We open with Andy proudly telling George how he plans to propose to the love of his life this evening, and he has already bought a diamond engagement ring. There is a bit of humor as George tries to see the miniscule diamond, pulling out binoculars and finally seeing the tiny thing. From here on, this show was painful to watch.
Andy goes to his girlfriend's house, pops the question, she, Loretta, happily accepts, and calls for her family to come out from the other rooms-big burly brother along with her parents, and everyone seems happy. He phones "his best friend Amos" ( a reference that sharply contrasts his daily behavior in all the other episodes where clearly he spends ten times as much time with George than with Amos) and says he has big news, can he come over right now?
Amos says, "We have other company, but come on over, I'm eager to hear your news!" Andy arrives and is about to tell Amos and his wife (first time we ever saw Mrs. Amos or their home, I think) when they introduce him to their guest-a woman named Mary, who has just moved to New York from Chicago.

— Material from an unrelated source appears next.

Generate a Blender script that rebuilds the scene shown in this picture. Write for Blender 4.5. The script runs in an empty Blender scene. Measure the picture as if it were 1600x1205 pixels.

Andy takes one look and immediately decides he has no interest in Loretta. He declines to answer Amos's question about the big news and the next scene starts with Andy telling George how he is in love, and then reveals he now plans to marry Mary.
A phone call from Loretta reminds him they were get their marriage license that day. Under threat of physical violence from her family, he goes with Loretta and gets a license. They are to wed in just over a week. His buddies give Andy the notion that if he is already married to Mary, Loretta will be out of luck (although unspoken is the lawsuit she could win if he did this, since he asked her first and she accepted.)
So he arranges for a wedding chapel the next day and stupidly (sorry, there is no reason in the world to trust Lightnin' to correctly handle a message) tells Lightnin' that if his (unnamed) fiancée comes by, to tell her about tomorrow's wedding date and place. With two fiancées, how could he not specify which one? Of course, Loretta calls and gets all excited that her fiancé has picked out the time and place for tomorrow and she no longer has a week to get ready, but just an afternoon. I'd think she'd be furious at his doing all this on his own.
Andy later calls Mary and gives her the same news. So with groom and best man George-sorry about that, "best friend" Amos-waiting with the justice-of-the-peace, both brides and their escorts start up the aisle together, kind of squeezing each other as they try to be just ahead, until Andy decides to run away, and we wind up hearing that both women have dropped Andy.
There is a tag ending where after disappearing for two days, Andy goes back for a third marriage license with the female cab driver that helped him escape his unique "double wedding" of two days earlier.
I thought, when one bride saw the other, the logical thing would be for them to get into an argument, not quietly try to squeeze past the other like they're thinking whoever gets there first gets to marry him.
When Loretta phoned Andy at the lodge hall to ask why he didn't come get her to get the license, she was so hostile you'd think she knew everything about what he'd been doing, when she hadn't. The way she yelled at him without knowing anything about why he didn't show up was the type of treatment that would make a lot of grooms-to-be want to call of the wedding.
But of course the dumbest part was that just after getting engaged and seeming really happy about it, Andy takes one look at a pretty girl and immediately decides this stranger is the one he really wants to marry. I could, to an extent, understand a man in the middle of a 9-month engagement, having just had another big disagreement with the woman, seeing a beautiful girl and thinking maybe he'd like to get to know her, that maybe he's made a mistake.
But Andy was in the middle of telling his friend the happiest news ever, with no reason to be unhappy with Loretta. Anyone who would drop a fiancée in that situation is not the sort of man any woman should marry-he'll drop her if he ever spots a woman he thinks is prettier. Totally unbelievable and unlikeable of Andy.
Of course, Mary wanting to marry someone she jut met says a lot about her character-maybe Andy would have been right for her after all. Loretta's bossiness sure makes her seem like a nightmare to be married to.
This was a rare episode that really wasn't about Kingfish at all. He was a side character here. Too bad the episode was not funny, just stupid. A 3, I guess, but don't ask me to explain why it's not a lower score.